■ Do this
Return only the stretch of the material below that begins with the line containing "Recreate this scene" and ends with the line containing "S.camera = cam", exactly; both of those lines belong to it.

■ Supplied data

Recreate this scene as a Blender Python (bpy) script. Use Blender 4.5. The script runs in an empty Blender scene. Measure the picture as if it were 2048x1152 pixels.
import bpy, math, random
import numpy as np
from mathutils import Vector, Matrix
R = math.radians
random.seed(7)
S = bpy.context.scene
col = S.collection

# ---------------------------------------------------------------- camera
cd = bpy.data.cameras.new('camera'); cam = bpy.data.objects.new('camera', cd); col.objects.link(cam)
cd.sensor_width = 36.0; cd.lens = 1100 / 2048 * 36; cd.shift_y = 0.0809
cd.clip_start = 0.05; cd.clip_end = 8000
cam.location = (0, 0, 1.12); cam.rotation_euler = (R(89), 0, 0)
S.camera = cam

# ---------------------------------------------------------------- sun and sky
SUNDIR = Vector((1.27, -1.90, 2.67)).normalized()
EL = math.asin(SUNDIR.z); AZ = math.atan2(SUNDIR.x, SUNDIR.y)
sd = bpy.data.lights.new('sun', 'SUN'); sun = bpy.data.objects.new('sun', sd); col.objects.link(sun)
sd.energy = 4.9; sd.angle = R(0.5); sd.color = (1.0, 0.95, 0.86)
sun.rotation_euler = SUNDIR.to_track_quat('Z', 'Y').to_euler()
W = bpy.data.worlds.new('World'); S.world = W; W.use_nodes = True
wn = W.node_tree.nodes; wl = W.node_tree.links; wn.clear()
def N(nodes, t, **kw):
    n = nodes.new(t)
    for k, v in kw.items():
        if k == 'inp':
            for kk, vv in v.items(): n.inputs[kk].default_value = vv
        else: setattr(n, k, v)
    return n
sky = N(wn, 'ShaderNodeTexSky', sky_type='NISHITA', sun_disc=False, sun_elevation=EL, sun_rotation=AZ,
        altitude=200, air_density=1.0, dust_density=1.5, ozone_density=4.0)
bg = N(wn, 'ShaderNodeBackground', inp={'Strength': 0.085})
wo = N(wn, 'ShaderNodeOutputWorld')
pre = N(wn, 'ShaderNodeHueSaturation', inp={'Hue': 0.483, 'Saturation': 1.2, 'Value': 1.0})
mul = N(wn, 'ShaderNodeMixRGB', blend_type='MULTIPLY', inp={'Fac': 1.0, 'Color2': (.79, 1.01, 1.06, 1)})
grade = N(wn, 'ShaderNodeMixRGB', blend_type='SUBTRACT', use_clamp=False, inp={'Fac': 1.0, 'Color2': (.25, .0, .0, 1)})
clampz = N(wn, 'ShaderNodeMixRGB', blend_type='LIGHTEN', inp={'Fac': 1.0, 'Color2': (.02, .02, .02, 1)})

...

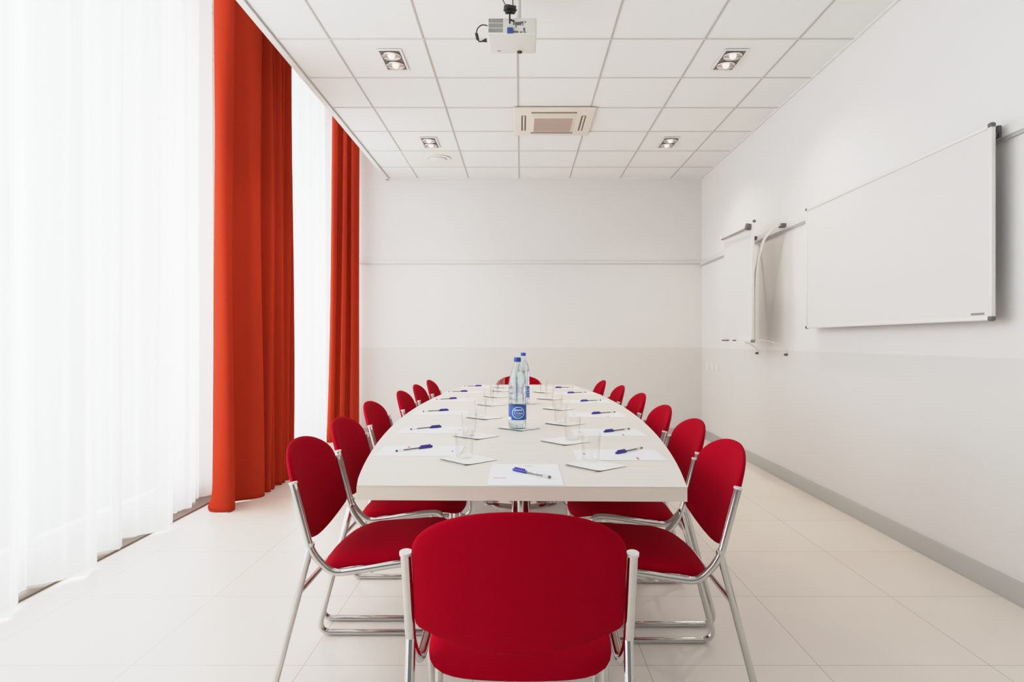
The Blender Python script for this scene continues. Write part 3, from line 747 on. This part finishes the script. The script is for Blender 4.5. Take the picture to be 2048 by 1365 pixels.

■ Reply
Recreate this scene as a Blender Python (bpy) script. Use Blender 4.5. The script runs in an empty Blender scene. Measure the picture as if it were 2048x1152 pixels.
import bpy, math, random
import numpy as np
from mathutils import Vector, Matrix
R = math.radians
random.seed(7)
S = bpy.context.scene
col = S.collection

# ---------------------------------------------------------------- camera
cd = bpy.data.cameras.new('camera'); cam = bpy.data.objects.new('camera', cd); col.objects.link(cam)
cd.sensor_width = 36.0; cd.lens = 1100 / 2048 * 36; cd.shift_y = 0.0809
cd.clip_start = 0.05; cd.clip_end = 8000
cam.location = (0, 0, 1.12); cam.rotation_euler = (R(89), 0, 0)
S.camera = cam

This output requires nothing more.